ECLI:NL:CBB:2015:418
College van Beroep voor het bedrijfsleven
- Eerste aanleg - meervoudig
- H.A.B. van Dorst-Tatomir
- S.C. Stuldreher
- B. Hessel
- Rechtspraak.nl
Beroep tegen invordering van verbeurde dwangsommen wegens taxivervoer zonder vergunning
In deze zaak heeft het College van Beroep voor het bedrijfsleven op 14 december 2015 uitspraak gedaan in een beroep van een appellant tegen de invordering van verbeurde dwangsommen. De appellant, die zonder vergunning taxivervoer verrichtte, had eerder een last onder dwangsom opgelegd gekregen. De zaak begon met een besluit van de minister van Infrastructuur en Milieu op 30 april 2014, waarin werd besloten tot invordering van de dwangsommen wegens overtreding van de Wet personenvervoer 2000. De appellant had bezwaar gemaakt tegen dit besluit, maar dit werd ongegrond verklaard. Hierop volgde het beroep bij het College.
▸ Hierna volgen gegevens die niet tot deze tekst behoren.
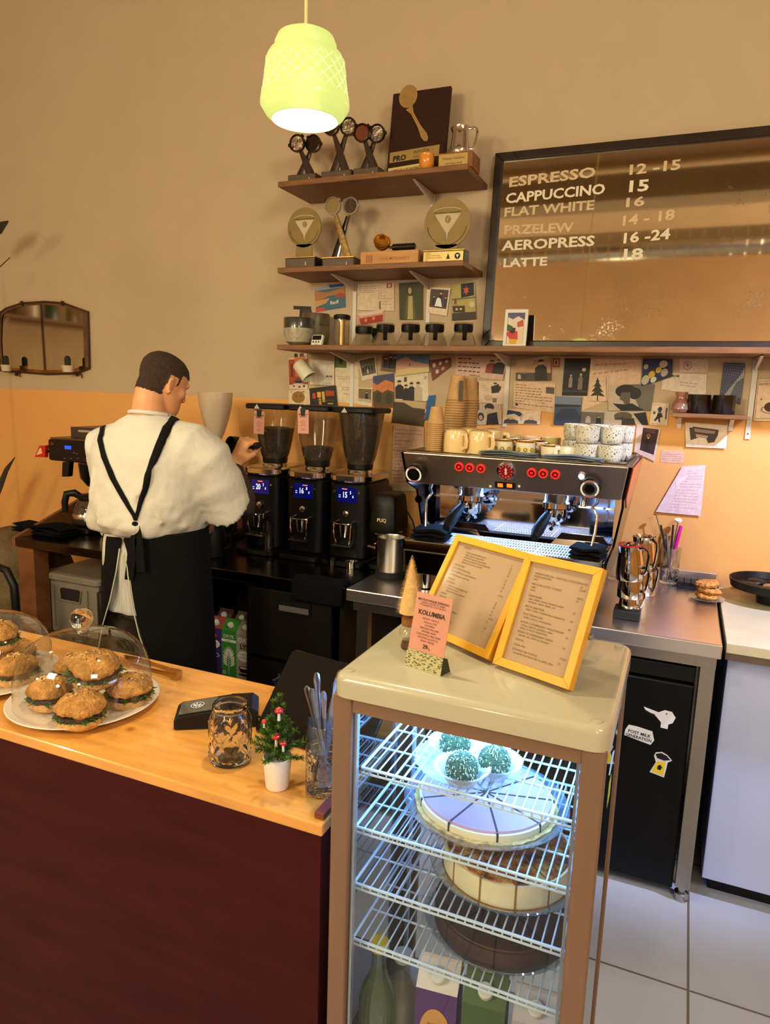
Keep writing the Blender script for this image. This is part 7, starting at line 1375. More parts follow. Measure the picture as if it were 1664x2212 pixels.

Tijdens de zitting op 30 september 2015 werd vastgesteld dat de appellant op 3 maart 2014 taxivervoer had aangeboden aan verbalisanten die zich voordeden als klanten. De appellant betwistte de overtreding, maar het College oordeelde dat hij de overtreding had begaan, omdat hij zonder vergunning taxivervoer had aangeboden. De appellant voerde aan dat hij was uitgelokt, maar het College oordeelde dat hij had moeten verifiëren of de personen die hij vervoerde daadwerkelijk vrienden waren, wat hij niet had gedaan.
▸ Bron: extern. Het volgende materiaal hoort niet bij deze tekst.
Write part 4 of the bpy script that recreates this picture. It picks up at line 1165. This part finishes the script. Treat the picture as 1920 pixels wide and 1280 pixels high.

Het College concludeerde dat de invordering van de dwangsommen terecht was en dat de persoonlijke omstandigheden van de appellant, zoals zijn bijstandsuitkering, niet voldoende waren om van invordering af te zien. Het beroep werd ongegrond verklaard en er werd geen proceskostenveroordeling opgelegd. De uitspraak werd openbaar uitgesproken op 14 december 2015.